The competition is designed as a tournament, with writing divided into four groups: everything prior to the publication of James Joyce’s Ulysses in 1922, then writing between 1922 and 1955 when Lolita was published, then 1955 until the 1980s, and then from the 1980s until the present.
These divides were chosen for the first round “in the interest of fairness, variety, and to reflect the literary canon without being entirely dead, white, male, straight”, according to LitHub editor, Jonny Diamond. This was as well as marking “shifts in mores as reflected in literary scandals. The first era was pre-1922 Ulysses, followed by Lolita in 1955 … We did this to avoid Kathy Acker being compared to Flaubert. After the first round, we opened up the competition regardless of era.”
The passages selected, said Diamond, were intended to be “the more iconic examples”. “For example, we went with a selection from Portnoy’s Complaint, by Philip Roth, even though there are probably better sex passages in Roth’s oeuvre. People have complained about this, but that was inevitable, no matter what.”
The initial “Sexy Sixteen” contenders, which LitHub said was selected from “many, many worthy candidates”, featured authors including Henry Miller, Annie Proulx, Erica Jong, Kate Chopin and Zora Neale Hurston. This list was narrowed down to “The Erotic Eight” and “The Final Four of F*cking”.
Baldwin’s entry beat Jong in the first round, Bram Stoker in the second and an extract from DH Lawrence’s Lady Chatterley’s Lover, in which “all her womb was open and soft, and softly clamouring, like a sea anemone under the tide, clamouring for him to come in again and make fulfilment for her”, in the third round.
The poet and judge John Ashbery said the Lawrence passage was “ridden with embarrassing clichés”, but that Baldwin writes of “just things as they happen”, ‘another person’s body, […] another person’s smell’. In other words, chances are this really happened.”
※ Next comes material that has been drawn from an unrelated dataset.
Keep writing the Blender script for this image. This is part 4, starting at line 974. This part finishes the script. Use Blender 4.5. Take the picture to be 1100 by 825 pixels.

Diamond said that the tournament coincides with the American college basketball tournament, known as March Madness, a single elimination tournament comprised of one massive bracket. “We were talking about doing something fun in that format, from a literary perspective, and literary sex writing just seemed the obvious choice. It’s easy to find bad examples, and very hard to find good— considering this is pretty much a basic and universal experience, we thought we’d try to figure out who’s done it well.”